### What the exercise asks
Copy the material that follows word for word and omit its pictures.

### Provided data
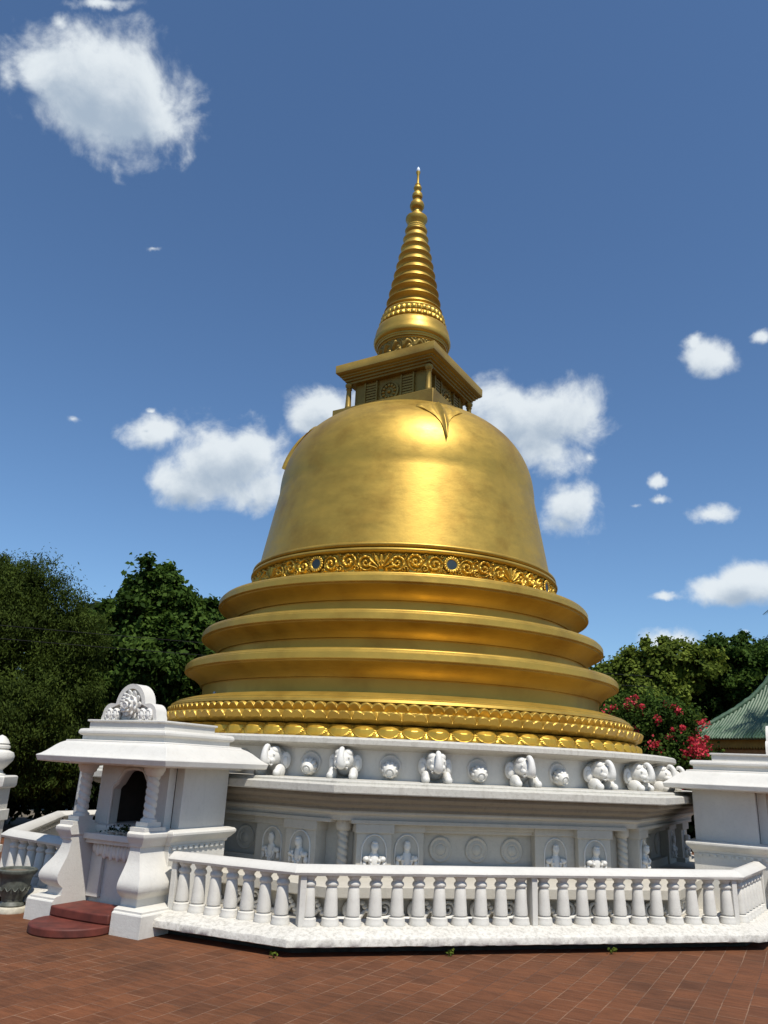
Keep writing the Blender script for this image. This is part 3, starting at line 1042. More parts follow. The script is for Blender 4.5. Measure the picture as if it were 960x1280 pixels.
# red steps
def steps(label, loc, rz, group):
    t = thing('entrance_steps', label, 'steps', loc, rz, group)
    mb = MB()
    pl = [(-.585, -8.385), (.585, -8.385), (.585, -9.02), (.40, -9.055), (0, -9.07), (-.40, -9.055), (-.585, -9.02)]
    pl2 = [(-.585, -8.385), (.585, -8.385), (.585, -9.03)] + [(.60 * math.cos(q) , -9.05 - .64 * math.sin(q)) for q in np.linspace(.12, PI - .12, 19)] + [(-.585, -9.03)]
    m2 = MB().prism([(x, y, 0) for x, y in pl2], (0, 0, .115))
    m2.build('lower_tread', M['red'], t, 40, .02, 3)
    mb2 = MB().prism([(x, y, .117) for x, y in pl], (0, 0, .13))
    mb2.build('upper_tread', M['red'], t, 40, .02, 3)
    return t
place_pavilion(steps('dark red rounded steps leading to the arched niche of the left shrine', (0, 0, 0), R(-45), None), R(-135), R(3.5), -.04)

# offerings in the niche
def leaf_cloud(name, centres, spread, n, size, mat, parent=None, elong=1.0, up=.3, seed=0, droop=0.0, facing=None):
    r = np.random.default_rng(seed)
    centres = np.asarray(centres, float)
    k = len(centres)
    idx = r.integers(0, k, n)
    sp_ = np.asarray(spread, float)
    pos = centres[idx] + r.normal(0, 1, (n, 3)) * (sp_[idx] if sp_.ndim == 2 else sp_)
    tint_c = r.random(k) * .55
    nrm = r.normal(0, 1, (n, 3))
    nrm[:, 2] += up * 2
    if facing is not None:
        nrm += np.asarray(facing)[idx] * 1.2 if np.ndim(facing) == 2 else np.asarray(facing)
    nrm /= np.linalg.norm(nrm, axis=1)[:, None] + 1e-9
    ax = r.normal(0, 1, (n, 3))
    if droop:
        ax = ax * (1 - droop) + np.array([0, 0, -1.0]) * droop * 1.5
    ax -= nrm * (ax * nrm).sum(1)[:, None]
    ax /= np.linalg.norm(ax, axis=1)[:, None] + 1e-9
    bx = np.cross(nrm, ax)
    L = size * (.7 + .6 * r.random(n))[:, None]
    Wd = L / elong * .5
    cup = nrm * L * .12
    v = np.empty((n, 4, 3))
    v[:, 0] = pos - ax * L * .5
    v[:, 1] = pos + bx * Wd + cup
    v[:, 2] = pos + ax * L * .5
    v[:, 3] = pos - bx * Wd + cup
    me = bpy.data.meshes.new(name)
    me.vertices.add(n * 4)
    me.vertices.foreach_set('co', v.ravel())
    me.loops.add(n * 4)
    me.loops.foreach_set('vertex_index', np.arange(n * 4, dtype=np.int32))
    me.polygons.add(n)
    me.polygons.foreach_set('loop_start', np.arange(0, n * 4, 4, dtype=np.int32))
    at = me.attributes.new('tint', 'FLOAT', 'FACE')
    at.data.foreach_set('value', np.clip(tint_c[idx] + r.random(n) * .5, 0, 1).astype(np.float32))
    me.update(calc_edges=True)
    return link_mesh(name, me, mat, parent, 0, recalc=False)

of = thing('flower_offering', 'dark heap of dried flower offerings with pale petals on the niche sill', 'flowers', (0, 0, 0), R(-45))
place_pavilion(of, R(-135), R(3.5), -.04)
leaf_cloud('dried_leaves', [(x, -8.30 - .06 * (i % 2), 1.26 + .025 * (i % 3)) for i, x in enumerate(np.linspace(-.26, .26, 9))], [.05, .05, .022], 800, .045, M['leaf_dark'], of, 1.4, .2, 3)
leaf_cloud('pale_petals', [(x, -8.50, 1.235) for x in np.linspace(-.15, .30, 8)], [.035, .03, .012], 160, .05, M['pale_petal'], of, 1.2, .4, 4)

# ------------------------------------------------------------------ balustrades
BAL = [(.128, .300), (.132, .325), (.122, .345), (.118, .395), (.105, .405), (.082, .412), (.082, .422), (.098, .427), (.100, .44), (.095, .52), (.088, .62), (.078, .765), (.072, .775), (.070, .785), (.088, .80), (.094, .82), (.086, .845), (.066, .862), (.072, .885), (.092, .905), (.095, .915), (.095, .935)]
def balustrade(label, P0, P1, m0, m1, groups, post_ends=(True, True)):
    """P0,P1: outer rail edge ends (plan), m0,m1: mitre vectors (outward, per unit offset)"""
    P0, P1, m0, m1 = (Vector(q) for q in (P0, P1, m0, m1))
    d = (P1 - P0).normalized()
    nrm = Vector((d.y, -d.x))
    root = thing('balustrade', label, 'balustrade', (0, 0, 0), 0, 'white balustrades around the stupa')
    def at(o, z, e):
        p = (P0 + m0 * o) if e == 0 else (P1 + m1 * o)
        return (p.x, p.y, z)
    def bar(prof, name, mat, jit=0, segs=1, bevel=0):
        mb = MB()
        loops = []
        r = random.Random(len(label))
        for k in range(segs + 1):
            t = k / segs
            row = []
            for i, (o, z) in enumerate(prof):
                a_, b_ = Vector(at(o, z, 0)), Vector(at(o, z, 1))
                p = a_.lerp(b_, t)
                if jit:
                    p.z += r.uniform(-1, 1) * jit * (2.2 if i in (0, 1) and r.random() < .25 else .8)
                    if 0 < k < segs:
                        q = nrm * r.uniform(-1, 1) * jit
                        p.x += q.x
                        p.y += q.y
                row.append(p)
            loops.append(row)
        return mb.loft(loops).build(name, mat, root, 40, bevel)
    L = (P1 - P0).length
    bar([(.005, .972), (-.012, .937), (-.29, .937), (-.305, .972), (-.30, .985), (-.19, 1.062), (-.11, 1.062), (.0, .985)], 'handrail', M['rail'], .0015, max(2, int(L / .25)))
    bar([(-.62, .12), (.262, .12), (.270, .128), (.266, .205), (.258, .217), (.00, .302), (-.34, .306), (-.62, .30)], 'base_plinth', M['weathered'], .0035, max(4, int(L / .07)))
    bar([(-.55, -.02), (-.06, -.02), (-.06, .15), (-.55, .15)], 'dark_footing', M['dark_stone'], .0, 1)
    bal = None
    pos = []
    for (t0, t1, n, first) in groups:
        for k in range(n):
            pos.append(t0 + (t1 - t0) * (first + k) / (n - 1 + 2 * first))
    for q in pos:
        p = (P0 + m0 * -.15).lerp(P1 + m1 * -.15, q)
        if bal is None:
            bal = MB().lathe(BAL, 20).build('baluster', M['rail'], root, 40)
            bal.location = (p.x, p.y, 0)
        else:
            c = bal.copy()
            col.objects.link(c)
            c.parent = root
            c.location = (p.x, p.y, 0)
            c.rotation_euler = (0, 0, random.random() * 6)
    ts = []
    for (t0, t1, n, first) in groups:
        for t in (t0, t1):
            if all(abs(t - s) > .01 for s in ts):
                ts.append(t)
    for t in ts:
        if (t < .001 and not post_ends[0]) or (t > .999 and not post_ends[1]):
            continue
        tt = min(max(t, .012 * 7 / max(L, 1)), 1 - .012 * 7 / max(L, 1))
        p = (P0 + m0 * -.15).lerp(P1 + m1 * -.15, tt)
        MB().box((0, 0, .62), (.085, .20, .64), math.atan2(d.y, d.x)).xf(Matrix.Translation((p.x, p.y, 0))).build('post', M['rail'], root, 30, .006)
    return root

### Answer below
Keep writing the Blender script for this image. This is part 3, starting at line 1042. More parts follow. The script is for Blender 4.5. Measure the picture as if it were 960x1280 pixels.
# red steps
def steps(label, loc, rz, group):
    t = thing('entrance_steps', label, 'steps', loc, rz, group)
    mb = MB()
    pl = [(-.585, -8.385), (.585, -8.385), (.585, -9.02), (.40, -9.055), (0, -9.07), (-.40, -9.055), (-.585, -9.02)]
    pl2 = [(-.585, -8.385), (.585, -8.385), (.585, -9.03)] + [(.60 * math.cos(q) , -9.05 - .64 * math.sin(q)) for q in np.linspace(.12, PI - .12, 19)] + [(-.585, -9.03)]
    m2 = MB().prism([(x, y, 0) for x, y in pl2], (0, 0, .115))
    m2.build('lower_tread', M['red'], t, 40, .02, 3)
    mb2 = MB().prism([(x, y, .117) for x, y in pl], (0, 0, .13))
    mb2.build('upper_tread', M['red'], t, 40, .02, 3)
    return t
place_pavilion(steps('dark red rounded steps leading to the arched niche of the left shrine', (0, 0, 0), R(-45), None), R(-135), R(3.5), -.04)

# offerings in the niche
def leaf_cloud(name, centres, spread, n, size, mat, parent=None, elong=1.0, up=.3, seed=0, droop=0.0, facing=None):
    r = np.random.default_rng(seed)
    centres = np.asarray(centres, float)
    k = len(centres)
    idx = r.integers(0, k, n)
    sp_ = np.asarray(spread, float)
    pos = centres[idx] + r.normal(0, 1, (n, 3)) * (sp_[idx] if sp_.ndim == 2 else sp_)
    tint_c = r.random(k) * .55
    nrm = r.normal(0, 1, (n, 3))
    nrm[:, 2] += up * 2
    if facing is not None:
        nrm += np.asarray(facing)[idx] * 1.2 if np.ndim(facing) == 2 else np.asarray(facing)
    nrm /= np.linalg.norm(nrm, axis=1)[:, None] + 1e-9
    ax = r.normal(0, 1, (n, 3))
    if droop:
        ax = ax * (1 - droop) + np.array([0, 0, -1.0]) * droop * 1.5
    ax -= nrm * (ax * nrm).sum(1)[:, None]
    ax /= np.linalg.norm(ax, axis=1)[:, None] + 1e-9
    bx = np.cross(nrm, ax)
    L = size * (.7 + .6 * r.random(n))[:, None]
    Wd = L / elong * .5
    cup = nrm * L * .12
    v = np.empty((n, 4, 3))
    v[:, 0] = pos - ax * L * .5
    v[:, 1] = pos + bx * Wd + cup
    v[:, 2] = pos + ax * L * .5
    v[:, 3] = pos - bx * Wd + cup
    me = bpy.data.meshes.new(name)
    me.vertices.add(n * 4)
    me.vertices.foreach_set('co', v.ravel())
    me.loops.add(n * 4)
    me.loops.foreach_set('vertex_index', np.arange(n * 4, dtype=np.int32))
    me.polygons.add(n)
    me.polygons.foreach_set('loop_start', np.arange(0, n * 4, 4, dtype=np.int32))
    at = me.attributes.new('tint', 'FLOAT', 'FACE')
    at.data.foreach_set('value', np.clip(tint_c[idx] + r.random(n) * .5, 0, 1).astype(np.float32))
    me.update(calc_edges=True)
    return link_mesh(name, me, mat, parent, 0, recalc=False)

of = thing('flower_offering', 'dark heap of dried flower offerings with pale petals on the niche sill', 'flowers', (0, 0, 0), R(-45))
place_pavilion(of, R(-135), R(3.5), -.04)
leaf_cloud('dried_leaves', [(x, -8.30 - .06 * (i % 2), 1.26 + .025 * (i % 3)) for i, x in enumerate(np.linspace(-.26, .26, 9))], [.05, .05, .022], 800, .045, M['leaf_dark'], of, 1.4, .2, 3)
leaf_cloud('pale_petals', [(x, -8.50, 1.235) for x in np.linspace(-.15, .30, 8)], [.035, .03, .012], 160, .05, M['pale_petal'], of, 1.2, .4, 4)

# ------------------------------------------------------------------ balustrades
BAL = [(.128, .300), (.132, .325), (.122, .345), (.118, .395), (.105, .405), (.082, .412), (.082, .422), (.098, .427), (.100, .44), (.095, .52), (.088, .62), (.078, .765), (.072, .775), (.070, .785), (.088, .80), (.094, .82), (.086, .845), (.066, .862), (.072, .885), (.092, .905), (.095, .915), (.095, .935)]
def balustrade(label, P0, P1, m0, m1, groups, post_ends=(True, True)):
    """P0,P1: outer rail edge ends (plan), m0,m1: mitre vectors (outward, per unit offset)"""
    P0, P1, m0, m1 = (Vector(q) for q in (P0, P1, m0, m1))
    d = (P1 - P0).normalized()
    nrm = Vector((d.y, -d.x))
    root = thing('balustrade', label, 'balustrade', (0, 0, 0), 0, 'white balustrades around the stupa')
    def at(o, z, e):
        p = (P0 + m0 * o) if e == 0 else (P1 + m1 * o)
        return (p.x, p.y, z)
    def bar(prof, name, mat, jit=0, segs=1, bevel=0):
        mb = MB()
        loops = []
        r = random.Random(len(label))
        for k in range(segs + 1):
            t = k / segs
            row = []
            for i, (o, z) in enumerate(prof):
                a_, b_ = Vector(at(o, z, 0)), Vector(at(o, z, 1))
                p = a_.lerp(b_, t)
                if jit:
                    p.z += r.uniform(-1, 1) * jit * (2.2 if i in (0, 1) and r.random() < .25 else .8)
                    if 0 < k < segs:
                        q = nrm * r.uniform(-1, 1) * jit
                        p.x += q.x
                        p.y += q.y
                row.append(p)
            loops.append(row)
        return mb.loft(loops).build(name, mat, root, 40, bevel)
    L = (P1 - P0).length
    bar([(.005, .972), (-.012, .937), (-.29, .937), (-.305, .972), (-.30, .985), (-.19, 1.062), (-.11, 1.062), (.0, .985)], 'handrail', M['rail'], .0015, max(2, int(L / .25)))
    bar([(-.62, .12), (.262, .12), (.270, .128), (.266, .205), (.258, .217), (.00, .302), (-.34, .306), (-.62, .30)], 'base_plinth', M['weathered'], .0035, max(4, int(L / .07)))
    bar([(-.55, -.02), (-.06, -.02), (-.06, .15), (-.55, .15)], 'dark_footing', M['dark_stone'], .0, 1)
    bal = None
    pos = []
    for (t0, t1, n, first) in groups:
        for k in range(n):
            pos.append(t0 + (t1 - t0) * (first + k) / (n - 1 + 2 * first))
    for q in pos:
        p = (P0 + m0 * -.15).lerp(P1 + m1 * -.15, q)
        if bal is None:
            bal = MB().lathe(BAL, 20).build('baluster', M['rail'], root, 40)
            bal.location = (p.x, p.y, 0)
        else:
            c = bal.copy()
            col.objects.link(c)
            c.parent = root
            c.location = (p.x, p.y, 0)
            c.rotation_euler = (0, 0, random.random() * 6)
    ts = []
    for (t0, t1, n, first) in groups:
        for t in (t0, t1):
            if all(abs(t - s) > .01 for s in ts):
                ts.append(t)
    for t in ts:
        if (t < .001 and not post_ends[0]) or (t > .999 and not post_ends[1]):
            continue
        tt = min(max(t, .012 * 7 / max(L, 1)), 1 - .012 * 7 / max(L, 1))
        p = (P0 + m0 * -.15).lerp(P1 + m1 * -.15, tt)
        MB().box((0, 0, .62), (.085, .20, .64), math.atan2(d.y, d.x)).xf(Matrix.Translation((p.x, p.y, 0))).build('post', M['rail'], root, 30, .006)
    return root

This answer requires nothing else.